Linear Flexibility C is displacement Δ cause by force P of 1 kg, C=Δ/P. Linear flexibility is expressed in mm/kg.
Rotational Flexibility C is rotation angle φ (in radians) from bending or rotating moment M of 1 kg*m, C=φ/M. Rotational flexibility is expressed in radian/(kg*m).
Stiffness is the opposite value of flexibility, K=1/C.
Linear Stiffness K is reaction P caused by displacement Δ of 1 mm, KC=P/Δ. Linear stiffness is expressed in kg/mm.
Rotational Stiffness K is moment M caused by rotation φ of 1 degree, K=M/φ. Rotational stiffness is expressed in kg*m/radian.
To input infinite flexibility (zero stiffness), the following should be input:
rotational flexibility equal to 1 radian/(kg*m)

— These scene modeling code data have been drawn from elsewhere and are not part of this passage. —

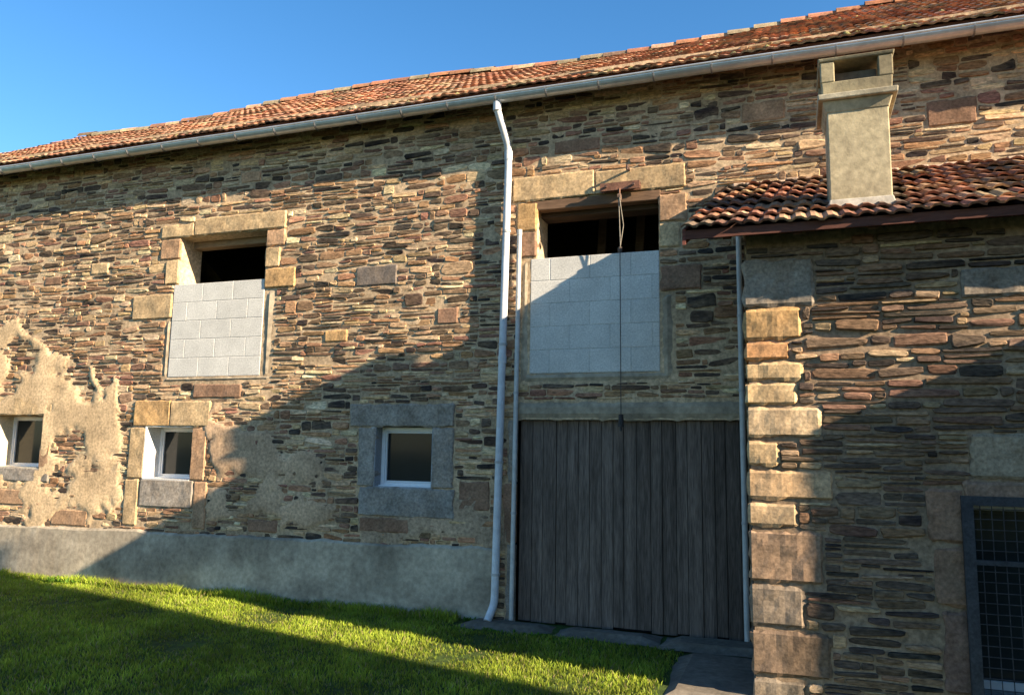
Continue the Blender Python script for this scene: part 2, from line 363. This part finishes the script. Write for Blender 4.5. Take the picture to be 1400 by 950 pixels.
# ------------------------------------------------------------------ tile roof
TP=[((.40,.17,.09),3),((.47,.22,.12),3),((.29,.125,.075),2),((.52,.31,.19),1.5),((.20,.13,.085),1),((.38,.26,.15),.9)]
TPA=[((.28,.12,.07),3),((.36,.165,.09),2.5),((.21,.095,.062),2.4),((.42,.24,.15),1),((.15,.105,.075),1.2),((.33,.23,.13),.6)]
def tiles(mb,x0,x1,e,r,tw,course,sag,pal=TP,amp=.016,lift=.03,jit=1.0,skew=0):
    e=Vector((0,*e)); r=Vector((0,*r)); s=(r-e); Ls=s.length; s.normalize(); n=Vector((0,-s.z,s.y))
    if n.z<0:n=-n
    rows=int(Ls/course)+1
    prof=[(0,.2),(.12,1),(.26,.9),(.38,.1),(.50,.0),(.62,.9),(.78,1),(.9,.3),(1.0,.1)]
    for i in range(rows):
        x=x0+skew*i/rows
        while x<x1-.01:
            col=pick(pal); u0=i*course+U(-.008,.008)*jit; u1=min(u0+course*1.12,Ls+.02); l0=lift+U(-.004,.008)*jit; l1=.006; tilt=U(-.006,.006)*jit
            ox=U(-.004,.004)*jit; vs=[]
            for (u,l) in ((u0,l0),(u1,l1)):
                for (a,h) in prof:
                    X=x+a*tw*1.02+ox; p=e+s*u+n*(l+h*amp+tilt*(a-.5)); vs.append((X,p.y,p.z+sag(X,u/Ls)))
            for (a,h) in prof:
                X=x+a*tw*1.02+ox; p=e+s*(u0+.004)+n*(l0+h*amp-.018); vs.append((X,p.y,p.z+sag(X,u0/Ls)))
            m=len(prof); fs=[]
            for k in range(m-1):
                fs.append((k,k+1,m+k+1,m+k)); fs.append((2*m+k,2*m+k+1,k+1,k))
            mb.add(vs,fs,col); x+=tw
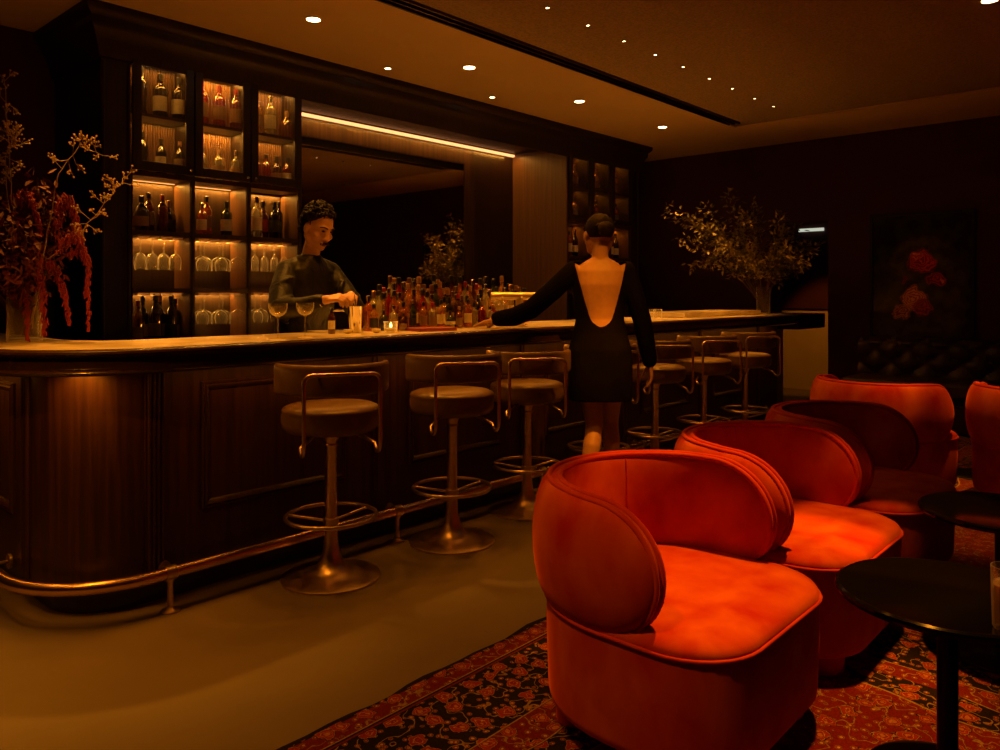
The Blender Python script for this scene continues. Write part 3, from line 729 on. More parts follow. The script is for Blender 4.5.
for (l, d, z, sag) in tips:
    p1 = RT*(l*.9+.02) + FW*d + UP*(.24+z*.80)
    P = curve((0,0,.04), p1, sag*.6, 14, .012)
    st.tube(P, [.0045*(1-.7*i/14) for i in range(15)], 5)
    for i in range(5, 15):
        for k in range(11):
            q = P[i] + rv(.035); tw = (P[min(i+1,14)]-P[i-1]).normalized()
            dr = (tw*.6 + rv(1)).normalized()
            q2 = q + dr*random.uniform(.0,.07)
            leaf(lf, q2, dr+Vector((0,0,-.15)), random.uniform(.036,.064), random.uniform(.018,.030), (UP+rv(.6)))
st.build('branches', twigd, fa, 60); lf.build('foliage', leafm, fa, 0)
# near arrangement: amaranth, dark foliage and pale budded twigs
V0 = Vector((1.10, 3.74, 1.0436))
na = empty('flower_arrangement', V0, 0, 'red amaranth and pale budded twigs in a glass vase at the bar\'s left end', 'flowers')
vase_mesh('glass_vase', .068, .235, na)
st, fo, am, tw_, bd = MB(), MB(), MB(), MB(), MB()
for k in range(44):
    a = random.uniform(0, 2*PI); l = random.uniform(-.42,.14); d = random.uniform(-.22,.22); z = random.uniform(.30,.72)
    p1 = RT*l + FW*d + UP*z
    P = curve((random.uniform(-.03,.03),random.uniform(-.03,.03),.03), p1, .06, 8, .008)
    st.tube(P, .003, 5)
    for i in range(3, 9):
        for q in range(11):
            c0 = P[i]+rv(.05); leaf(fo, c0, rv(1)+Vector((0,0,-.3)), random.uniform(.03,.06), random.uniform(.012,.024), UP+rv(.7))
def plume(p0, p1, p2, r):
    for i in range(44):
        t = i/43
        c0 = Vector(p0)*(1-t)**2 + Vector(p1)*2*t*(1-t) + Vector(p2)*t*t
        rr = r*(1-.75*t)
        for k in range(6):
            e = c0 + rv(1).normalized()*rr*random.uniform(.2,1)
            am.limb([e, e+Vector((random.uniform(-.006,.006),random.uniform(-.006,.006),-.014))], [.0032,.0022], 5)
for (l0,z0,l1,z1,l2,z2,d,r) in [(.13,.46,.17,.78,.21,.44,.02,.040),(.16,.42,.21,.60,.23,.36,.04,.032),(.18,.40,.31,.58,.30,.06,-.05,.030),(.20,.38,.30,.44,.26,.20,.0,.026),(.05,.38,.11,.34,.12,.04,-.06,.045),(.02,.36,.06,.30,.06,.02,-.08,.04),(.10,.56,.16,.70,.20,.50,.06,.03),(-.1,.5,-.18,.6,-.2,.2,-.05,.045),(.09,.34,.17,.30,.19,.08,.0,.034),(-.02,.60,.04,.70,.08,.46,-.02,.035),(-.25,.6,-.32,.62,-.34,.3,.0,.04)]:
    plume(RT*l0+FW*d+UP*z0, RT*l1+FW*d+UP*z1, RT*l2+FW*d+UP*z2, r)
def budtwig(P, nb):
    tw_.tube(P, [.0032*(1-.6*i/(len(P)-1)) for i in range(len(P))], 5)
    for k in range(nb):
        i = random.randint(len(P)//2, len(P)-1); p = Vector(P[i])
        dr = (rv(1)+UP*.3).normalized(); l = random.uniform(.03,.075); e = p+dr*l
        tw_.tube([p, p+dr*l*.5+rv(.006), e], .0013, 4)
        for q in range(5):
            f_ = e + rv(.016); tw_.tube([p+dr*l*.6, f_], .0009, 4); bd.ball(f_, .0042, 6, 4)
def tpath(pts, n=6):
    P = [Vector(RT*l+FW*d+UP*z) for (l,d,z) in pts]; out = []
    for i in range(len(P)-1):
        for k in range(n): out.append(P[i].lerp(P[i+1], k/n)+rv(.004))
    return out+[P[-1]]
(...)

linear flexibility equal to 1000 mm/kg.
Examples:
A rotational bellows has an allowable opening angle of φ=30=0.05236 radian; moment at allowable opening angle is М=120 kg*m. Rotational flexibility if φ/М = 0.05236/120 = 0.000436 1/kg*m.
An axial expansion joint has an allowable operation deformation of Δ = 25 mm. Axial force at allowable operation deformation is P = 1500 kg. Linear flexibility is Δ/P = 25/1500 = 0.0166 mm/kg.
Expansion joint catalogues give stiffness values for given numbers of waves. Stiffness is the opposite value of flexibility. For example, if expansion joint stiffness is K=50 kg/mm, axial flexibility is C=1/K = 1/50 = 0.02 mm/kg.
The number of waves is often unknown and is determined through analysis. In the case, the expansion joint should be input as completely smooth with a linear flexibility of 1000 mm/kg and rotational flexibility of 1 degree/(kg*m). After analysis deformation, the structure and elastic properties of the appropriate expansion joint are taken from a catalog. Next, a final verification piping analysis is run.
A spiral coil spring, according to OST 108.764.01-80 (revision 09), has an allowable subsidence (operation deformation) of Δ = 70 mm and allowable load (spring compression force for operation deformation) of P=3225 kg. Spring flexibility is Δ/P = 70/3225 = 0.0271 mm/kg.